Rather than a single protocol, IPsec consists of a framework composed of several standardized components:

• Authentication Header (AH): AH provides integrity protection and data origin authentication for IP packets, but does not offer encryption. Because AH does not protect confidentiality and is sensitive to changes in IP headers it is rarely used in practical embedded deployments.

• Encapsulating Security Protocol (ESP): ESP is the primary data protection mechanism of IPsec. It provides encryption and can additionally offer integrity protection and authentication. In embedded systems, ESP is almost always used to secure data traffic.

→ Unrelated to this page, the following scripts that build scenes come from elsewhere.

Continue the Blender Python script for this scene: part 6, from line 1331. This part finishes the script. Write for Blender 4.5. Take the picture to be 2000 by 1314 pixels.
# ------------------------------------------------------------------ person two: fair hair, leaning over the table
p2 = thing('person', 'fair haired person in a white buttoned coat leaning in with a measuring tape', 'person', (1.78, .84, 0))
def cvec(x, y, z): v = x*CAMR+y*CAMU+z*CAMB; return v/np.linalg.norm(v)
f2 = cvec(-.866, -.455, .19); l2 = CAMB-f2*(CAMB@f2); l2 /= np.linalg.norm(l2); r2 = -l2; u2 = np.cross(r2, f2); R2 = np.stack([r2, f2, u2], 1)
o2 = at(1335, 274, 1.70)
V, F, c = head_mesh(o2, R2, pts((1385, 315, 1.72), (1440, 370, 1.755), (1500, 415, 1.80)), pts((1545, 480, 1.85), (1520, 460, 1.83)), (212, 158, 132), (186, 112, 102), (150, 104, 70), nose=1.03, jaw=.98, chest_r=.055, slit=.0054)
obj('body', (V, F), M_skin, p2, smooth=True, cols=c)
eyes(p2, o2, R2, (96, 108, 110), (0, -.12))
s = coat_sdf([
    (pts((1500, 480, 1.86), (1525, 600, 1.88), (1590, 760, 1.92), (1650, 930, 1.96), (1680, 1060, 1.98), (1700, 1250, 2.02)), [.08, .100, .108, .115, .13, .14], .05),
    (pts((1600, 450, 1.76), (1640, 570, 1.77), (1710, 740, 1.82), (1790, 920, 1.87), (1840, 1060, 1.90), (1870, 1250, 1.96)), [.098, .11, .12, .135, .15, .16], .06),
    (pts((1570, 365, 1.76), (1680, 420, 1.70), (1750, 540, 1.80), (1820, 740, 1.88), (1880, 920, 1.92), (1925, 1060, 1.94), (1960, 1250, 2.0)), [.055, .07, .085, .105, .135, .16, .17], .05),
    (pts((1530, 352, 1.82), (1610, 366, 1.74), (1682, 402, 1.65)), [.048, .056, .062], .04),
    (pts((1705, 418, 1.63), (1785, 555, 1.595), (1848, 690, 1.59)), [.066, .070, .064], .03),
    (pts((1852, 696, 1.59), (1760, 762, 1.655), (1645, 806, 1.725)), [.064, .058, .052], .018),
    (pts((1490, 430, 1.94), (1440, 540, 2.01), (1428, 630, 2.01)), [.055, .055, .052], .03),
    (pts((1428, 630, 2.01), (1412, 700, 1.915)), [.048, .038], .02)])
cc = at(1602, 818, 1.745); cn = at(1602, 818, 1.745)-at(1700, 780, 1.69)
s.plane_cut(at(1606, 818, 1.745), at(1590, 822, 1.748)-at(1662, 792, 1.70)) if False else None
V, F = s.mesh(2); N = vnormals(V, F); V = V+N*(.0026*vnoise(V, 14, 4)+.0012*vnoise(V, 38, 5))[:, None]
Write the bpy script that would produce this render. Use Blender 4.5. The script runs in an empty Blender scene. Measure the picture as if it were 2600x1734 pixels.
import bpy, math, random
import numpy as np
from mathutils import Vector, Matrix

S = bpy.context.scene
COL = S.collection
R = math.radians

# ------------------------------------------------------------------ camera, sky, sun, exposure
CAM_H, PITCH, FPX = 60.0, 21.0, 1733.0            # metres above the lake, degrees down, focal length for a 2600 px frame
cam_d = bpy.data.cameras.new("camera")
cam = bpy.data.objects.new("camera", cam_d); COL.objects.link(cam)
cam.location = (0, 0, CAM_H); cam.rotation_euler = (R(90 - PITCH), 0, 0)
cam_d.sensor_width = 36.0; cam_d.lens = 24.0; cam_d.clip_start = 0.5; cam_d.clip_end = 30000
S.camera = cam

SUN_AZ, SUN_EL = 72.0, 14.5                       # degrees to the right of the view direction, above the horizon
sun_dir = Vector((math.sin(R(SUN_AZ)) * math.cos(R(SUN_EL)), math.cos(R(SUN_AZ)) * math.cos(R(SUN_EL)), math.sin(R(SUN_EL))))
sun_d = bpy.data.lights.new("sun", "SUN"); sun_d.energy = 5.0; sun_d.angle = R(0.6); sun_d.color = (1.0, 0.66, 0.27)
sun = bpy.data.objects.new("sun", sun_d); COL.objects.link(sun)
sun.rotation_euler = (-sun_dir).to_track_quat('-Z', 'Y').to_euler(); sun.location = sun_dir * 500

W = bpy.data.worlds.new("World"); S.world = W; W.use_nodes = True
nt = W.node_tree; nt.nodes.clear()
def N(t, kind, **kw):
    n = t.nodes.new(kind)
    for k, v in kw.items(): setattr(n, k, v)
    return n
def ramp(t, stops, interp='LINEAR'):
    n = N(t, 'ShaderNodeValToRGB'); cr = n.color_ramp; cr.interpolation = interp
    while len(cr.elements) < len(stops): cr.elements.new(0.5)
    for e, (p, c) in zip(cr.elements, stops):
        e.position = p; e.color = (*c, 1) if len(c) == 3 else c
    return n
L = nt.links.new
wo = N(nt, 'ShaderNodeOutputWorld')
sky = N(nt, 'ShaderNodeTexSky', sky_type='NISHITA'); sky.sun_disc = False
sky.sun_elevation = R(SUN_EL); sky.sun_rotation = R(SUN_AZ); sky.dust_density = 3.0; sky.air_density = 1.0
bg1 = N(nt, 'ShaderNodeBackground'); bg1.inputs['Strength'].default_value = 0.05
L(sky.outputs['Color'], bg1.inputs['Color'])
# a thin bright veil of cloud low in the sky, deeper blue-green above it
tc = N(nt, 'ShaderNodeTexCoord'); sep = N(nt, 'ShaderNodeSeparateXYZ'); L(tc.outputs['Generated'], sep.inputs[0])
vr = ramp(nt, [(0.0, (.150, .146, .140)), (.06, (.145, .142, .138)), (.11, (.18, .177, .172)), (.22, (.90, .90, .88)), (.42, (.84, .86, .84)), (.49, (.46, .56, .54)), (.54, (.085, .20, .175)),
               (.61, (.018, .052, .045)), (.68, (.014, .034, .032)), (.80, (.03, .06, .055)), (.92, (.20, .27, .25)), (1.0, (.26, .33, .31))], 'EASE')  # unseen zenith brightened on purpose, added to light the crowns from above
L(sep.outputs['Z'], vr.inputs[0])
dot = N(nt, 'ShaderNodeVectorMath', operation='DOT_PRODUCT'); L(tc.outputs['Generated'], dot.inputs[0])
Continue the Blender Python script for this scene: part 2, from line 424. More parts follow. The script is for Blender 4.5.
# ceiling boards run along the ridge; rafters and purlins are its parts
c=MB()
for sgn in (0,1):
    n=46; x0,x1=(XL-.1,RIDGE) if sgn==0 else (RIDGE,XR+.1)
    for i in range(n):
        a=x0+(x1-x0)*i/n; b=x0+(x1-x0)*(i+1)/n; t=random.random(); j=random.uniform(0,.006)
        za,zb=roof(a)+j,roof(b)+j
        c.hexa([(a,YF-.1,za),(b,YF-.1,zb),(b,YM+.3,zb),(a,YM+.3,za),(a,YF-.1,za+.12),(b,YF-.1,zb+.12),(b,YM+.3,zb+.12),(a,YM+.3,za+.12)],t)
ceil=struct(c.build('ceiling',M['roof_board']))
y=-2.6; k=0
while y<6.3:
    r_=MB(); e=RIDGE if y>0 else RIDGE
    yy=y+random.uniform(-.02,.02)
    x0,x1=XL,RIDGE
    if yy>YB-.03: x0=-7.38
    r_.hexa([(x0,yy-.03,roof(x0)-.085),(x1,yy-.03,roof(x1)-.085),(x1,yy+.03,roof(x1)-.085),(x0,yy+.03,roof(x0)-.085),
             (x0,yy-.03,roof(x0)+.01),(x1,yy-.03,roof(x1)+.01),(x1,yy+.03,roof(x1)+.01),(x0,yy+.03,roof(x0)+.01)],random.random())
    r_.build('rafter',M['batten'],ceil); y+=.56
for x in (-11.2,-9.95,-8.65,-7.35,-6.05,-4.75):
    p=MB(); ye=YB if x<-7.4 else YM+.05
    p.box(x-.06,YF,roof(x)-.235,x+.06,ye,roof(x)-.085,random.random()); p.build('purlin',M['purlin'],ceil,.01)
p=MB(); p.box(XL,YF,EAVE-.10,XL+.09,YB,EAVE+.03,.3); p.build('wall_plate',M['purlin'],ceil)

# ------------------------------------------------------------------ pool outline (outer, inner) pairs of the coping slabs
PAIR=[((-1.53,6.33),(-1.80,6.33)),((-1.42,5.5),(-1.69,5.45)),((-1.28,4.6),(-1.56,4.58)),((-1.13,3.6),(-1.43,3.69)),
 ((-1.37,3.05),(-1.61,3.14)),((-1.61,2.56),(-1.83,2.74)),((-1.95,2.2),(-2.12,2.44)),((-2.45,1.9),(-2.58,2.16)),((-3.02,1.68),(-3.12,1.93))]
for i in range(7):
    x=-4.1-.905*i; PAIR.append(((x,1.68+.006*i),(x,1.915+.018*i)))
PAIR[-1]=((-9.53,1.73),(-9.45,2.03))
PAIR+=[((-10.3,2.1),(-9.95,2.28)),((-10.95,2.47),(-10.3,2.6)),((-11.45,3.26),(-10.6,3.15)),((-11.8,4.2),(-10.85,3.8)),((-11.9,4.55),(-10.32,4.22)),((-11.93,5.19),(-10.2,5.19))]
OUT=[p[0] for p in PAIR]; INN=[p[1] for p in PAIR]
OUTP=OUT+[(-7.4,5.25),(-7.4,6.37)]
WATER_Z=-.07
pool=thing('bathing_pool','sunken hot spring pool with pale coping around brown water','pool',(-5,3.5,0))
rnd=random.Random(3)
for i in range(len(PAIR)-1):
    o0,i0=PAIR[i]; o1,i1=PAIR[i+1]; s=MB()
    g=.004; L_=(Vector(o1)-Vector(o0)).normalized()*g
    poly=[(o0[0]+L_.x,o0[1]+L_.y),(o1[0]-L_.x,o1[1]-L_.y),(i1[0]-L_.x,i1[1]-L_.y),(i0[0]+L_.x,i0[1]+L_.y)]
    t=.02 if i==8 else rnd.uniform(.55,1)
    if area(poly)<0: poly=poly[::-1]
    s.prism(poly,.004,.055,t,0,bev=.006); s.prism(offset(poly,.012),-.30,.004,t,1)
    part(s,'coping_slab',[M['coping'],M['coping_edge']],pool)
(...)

• Security Associations (SA): They define how traffic is protected, including cryptographic algorithms, keys, and lifetimes. Each IPsec connection relies on one or more SAs.

3. IPsec/IKEv2

While IPsec protects the data plane, IKEv2 (Internet Key Exchange version 2) operates on the control plane. IKEv2 is responsible for establishing and managing Security Associations.

IKEv2 handles:

• Mutual authentication of peers
• Secure key exchange (classical or post-quantum)
• Negotiation of cryptographic parameters
• Rekeying and recovery from packet loss or link interruptions
  
  

In embedded systems, many IPsec-related issues are not caused by encryption itself, but by key management behavior under real-world conditions such as latency, packet loss, or limited MTU sizes.

4. Embedded Constraints

Deploying IPsec in embedded environments introduces challenges that are uncommon in traditional IT networks:

• Restricted CPU resources for cryptographic processing: Limited processing capabilities can lead to slow data rates, latency, and an inability to handle high traffic loads.
• Memory constraints (RAM/Flash): Limited memory, restricting IPsec stack complexity and the size of key and Security Association data.
• Hardware limitations (acceleration): Without hardware acceleration, cryptographic processing on the CPU limits performance in low-end embedded devices.
• MTU constraints: IPsec overhead may exceed Maximum Transmission Unit (MTU) limits, leading to fragmentation and efficiency loss.

IPsec and IKEv2 are mature and well-defined standards. In embedded systems, however, they must be treated as architectural building blocks, not just cryptographic features. Successful deployments start with a clear understanding of system constraints, communication patterns, and lifecycle requirements, long before implementation begins.